Populism

Populist election results in 1892 (from Wikimedia Commons). Coincidentally, the same year as Irving Fisher's thesis.
Simon Wren-Lewis has an interesting post dissecting and defining populism (mostly in light of Brexit and UK austerity). However I think I have a simpler definition: populism is just the zero-sum heuristic applied at the macro scale.
Trade protectionism, immigration restrictions, and even free silver from the populism of yore are all policies that aim their negative effects at some "other" (foreign countries, foreign people, big city banks) and hope to positively impact the group advocating the policy (native country, citizens, rural farmers). What makes them populist is that the positive impacts are "derived" via the zero-sum heuristic from the obvious and direct negative impacts; no constructive argument is made in favor of the positive impacts.

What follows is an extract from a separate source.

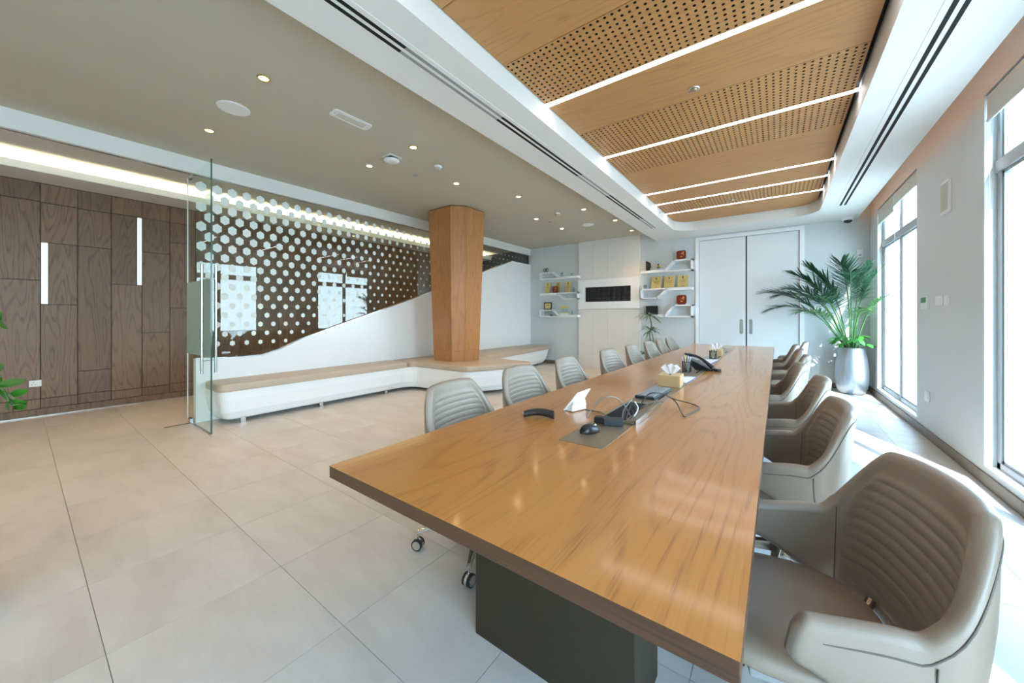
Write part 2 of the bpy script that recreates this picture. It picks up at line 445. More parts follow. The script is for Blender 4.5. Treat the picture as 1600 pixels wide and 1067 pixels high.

Tariffs purportedly benefit e.g. domestic steel by making imported steel less competitive, not by making domestic steel better, increasing domestic steel productivity, or incentivizing entrepreneurship in the steel industry [1].
Since zero-sum bias is easy for humans (especially with regard to desirable resources like jobs) while many positive macroeconomic policy impacts are not zero-sum, the end result of populism is a tendency towards bad policy.
Footnotes
[1] In particular, steelworkers in favor of tariffs on Chinese steel would likely also dislike the idea of another steel start-up undercutting prices and paying lower wages.